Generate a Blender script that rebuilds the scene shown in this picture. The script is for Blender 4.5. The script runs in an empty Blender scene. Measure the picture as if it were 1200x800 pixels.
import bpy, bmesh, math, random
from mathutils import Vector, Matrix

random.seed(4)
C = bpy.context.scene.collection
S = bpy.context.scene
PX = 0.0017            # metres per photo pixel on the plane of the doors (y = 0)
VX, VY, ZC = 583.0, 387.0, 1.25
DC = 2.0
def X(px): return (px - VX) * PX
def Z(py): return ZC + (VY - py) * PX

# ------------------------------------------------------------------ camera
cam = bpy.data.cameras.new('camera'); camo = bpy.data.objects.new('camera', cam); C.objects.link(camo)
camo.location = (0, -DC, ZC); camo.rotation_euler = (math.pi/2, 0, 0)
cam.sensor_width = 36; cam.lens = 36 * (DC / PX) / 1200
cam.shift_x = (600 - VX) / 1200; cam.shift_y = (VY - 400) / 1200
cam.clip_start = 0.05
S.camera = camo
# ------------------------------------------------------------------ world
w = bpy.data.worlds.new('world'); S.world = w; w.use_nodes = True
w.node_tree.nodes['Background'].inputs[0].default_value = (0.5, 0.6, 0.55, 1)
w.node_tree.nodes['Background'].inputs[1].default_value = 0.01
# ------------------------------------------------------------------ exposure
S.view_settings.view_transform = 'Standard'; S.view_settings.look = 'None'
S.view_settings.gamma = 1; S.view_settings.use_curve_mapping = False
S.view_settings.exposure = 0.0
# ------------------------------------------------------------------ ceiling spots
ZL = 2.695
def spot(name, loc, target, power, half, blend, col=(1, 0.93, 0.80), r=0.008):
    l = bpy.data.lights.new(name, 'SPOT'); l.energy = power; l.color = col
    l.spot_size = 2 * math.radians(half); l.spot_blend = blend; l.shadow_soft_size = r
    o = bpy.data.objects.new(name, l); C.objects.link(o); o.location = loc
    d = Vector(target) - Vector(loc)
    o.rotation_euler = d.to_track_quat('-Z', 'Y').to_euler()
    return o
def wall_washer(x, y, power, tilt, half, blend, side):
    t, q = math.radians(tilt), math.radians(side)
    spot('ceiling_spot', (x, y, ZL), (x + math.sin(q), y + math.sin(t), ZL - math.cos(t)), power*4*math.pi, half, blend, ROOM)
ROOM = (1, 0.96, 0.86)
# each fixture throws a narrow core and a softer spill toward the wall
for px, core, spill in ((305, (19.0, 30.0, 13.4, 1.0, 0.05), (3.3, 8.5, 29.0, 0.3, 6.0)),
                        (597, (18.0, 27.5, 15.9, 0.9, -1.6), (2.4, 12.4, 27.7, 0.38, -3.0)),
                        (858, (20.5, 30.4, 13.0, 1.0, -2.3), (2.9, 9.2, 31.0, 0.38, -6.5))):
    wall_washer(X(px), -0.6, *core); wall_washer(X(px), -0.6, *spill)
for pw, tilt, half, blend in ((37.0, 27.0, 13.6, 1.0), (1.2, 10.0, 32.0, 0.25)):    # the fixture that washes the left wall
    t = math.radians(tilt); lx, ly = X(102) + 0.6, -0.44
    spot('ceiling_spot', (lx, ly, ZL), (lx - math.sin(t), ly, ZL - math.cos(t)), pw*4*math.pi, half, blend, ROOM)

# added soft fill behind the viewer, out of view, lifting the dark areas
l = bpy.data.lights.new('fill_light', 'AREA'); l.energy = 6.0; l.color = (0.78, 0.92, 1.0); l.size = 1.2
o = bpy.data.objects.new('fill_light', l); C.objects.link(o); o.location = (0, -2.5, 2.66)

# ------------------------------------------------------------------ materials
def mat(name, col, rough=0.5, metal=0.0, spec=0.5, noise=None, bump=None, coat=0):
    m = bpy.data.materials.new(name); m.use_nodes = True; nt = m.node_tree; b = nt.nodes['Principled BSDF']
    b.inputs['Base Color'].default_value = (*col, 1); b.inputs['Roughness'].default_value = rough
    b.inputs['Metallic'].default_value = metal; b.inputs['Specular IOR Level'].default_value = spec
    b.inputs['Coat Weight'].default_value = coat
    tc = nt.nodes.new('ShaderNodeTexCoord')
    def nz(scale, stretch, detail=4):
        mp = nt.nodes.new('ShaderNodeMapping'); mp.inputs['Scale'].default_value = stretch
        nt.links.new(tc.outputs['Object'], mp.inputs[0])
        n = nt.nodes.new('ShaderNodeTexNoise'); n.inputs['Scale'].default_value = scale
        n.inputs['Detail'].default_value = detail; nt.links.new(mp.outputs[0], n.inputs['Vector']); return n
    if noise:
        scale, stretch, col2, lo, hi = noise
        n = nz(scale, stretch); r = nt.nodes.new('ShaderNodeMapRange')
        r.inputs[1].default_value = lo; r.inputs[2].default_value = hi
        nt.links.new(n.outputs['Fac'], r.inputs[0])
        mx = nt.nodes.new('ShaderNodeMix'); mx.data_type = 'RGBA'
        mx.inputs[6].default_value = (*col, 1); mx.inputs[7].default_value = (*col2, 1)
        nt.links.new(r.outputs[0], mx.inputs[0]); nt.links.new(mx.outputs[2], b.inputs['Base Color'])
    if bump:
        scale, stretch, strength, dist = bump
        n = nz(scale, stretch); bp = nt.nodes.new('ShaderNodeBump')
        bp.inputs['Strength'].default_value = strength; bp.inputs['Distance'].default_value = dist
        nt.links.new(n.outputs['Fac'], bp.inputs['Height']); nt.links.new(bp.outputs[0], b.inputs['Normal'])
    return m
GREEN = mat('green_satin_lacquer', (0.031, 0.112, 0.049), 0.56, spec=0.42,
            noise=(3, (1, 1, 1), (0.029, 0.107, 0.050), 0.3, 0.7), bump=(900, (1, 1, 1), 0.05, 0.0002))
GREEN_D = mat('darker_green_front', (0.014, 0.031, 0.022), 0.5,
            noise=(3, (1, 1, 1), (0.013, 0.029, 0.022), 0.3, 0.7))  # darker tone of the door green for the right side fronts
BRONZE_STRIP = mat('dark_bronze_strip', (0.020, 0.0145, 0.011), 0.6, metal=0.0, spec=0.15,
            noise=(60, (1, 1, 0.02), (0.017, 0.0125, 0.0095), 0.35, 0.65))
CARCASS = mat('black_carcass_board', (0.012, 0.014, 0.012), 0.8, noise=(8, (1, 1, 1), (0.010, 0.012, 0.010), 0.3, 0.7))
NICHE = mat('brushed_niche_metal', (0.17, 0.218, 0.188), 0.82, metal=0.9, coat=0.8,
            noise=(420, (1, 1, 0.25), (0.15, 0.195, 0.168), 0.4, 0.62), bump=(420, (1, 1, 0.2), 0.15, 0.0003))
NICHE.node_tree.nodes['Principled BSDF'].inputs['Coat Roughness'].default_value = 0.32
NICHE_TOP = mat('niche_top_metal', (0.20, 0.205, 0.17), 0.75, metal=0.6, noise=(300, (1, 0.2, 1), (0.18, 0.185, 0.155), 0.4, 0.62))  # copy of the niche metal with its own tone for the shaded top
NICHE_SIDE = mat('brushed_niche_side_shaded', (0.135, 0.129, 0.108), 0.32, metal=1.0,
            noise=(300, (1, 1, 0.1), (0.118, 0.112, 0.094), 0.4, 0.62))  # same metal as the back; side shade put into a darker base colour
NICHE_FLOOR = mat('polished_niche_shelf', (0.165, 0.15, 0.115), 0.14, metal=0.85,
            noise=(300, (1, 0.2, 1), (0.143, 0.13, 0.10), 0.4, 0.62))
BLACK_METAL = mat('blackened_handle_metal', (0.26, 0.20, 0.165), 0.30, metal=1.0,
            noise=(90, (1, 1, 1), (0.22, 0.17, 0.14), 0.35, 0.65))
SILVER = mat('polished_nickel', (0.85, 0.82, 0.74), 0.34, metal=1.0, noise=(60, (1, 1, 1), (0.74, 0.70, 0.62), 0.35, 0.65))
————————
Word for word, quote the lines of the material from the first line through the line with "def Z(py): return ZC + (VY - py) * PX", both ends included.

Generate a Blender script that rebuilds the scene shown in this picture. The script is for Blender 4.5. The script runs in an empty Blender scene. Measure the picture as if it were 1200x800 pixels.
import bpy, bmesh, math, random
from mathutils import Vector, Matrix

random.seed(4)
C = bpy.context.scene.collection
S = bpy.context.scene
PX = 0.0017            # metres per photo pixel on the plane of the doors (y = 0)
VX, VY, ZC = 583.0, 387.0, 1.25
DC = 2.0
def X(px): return (px - VX) * PX
def Z(py): return ZC + (VY - py) * PX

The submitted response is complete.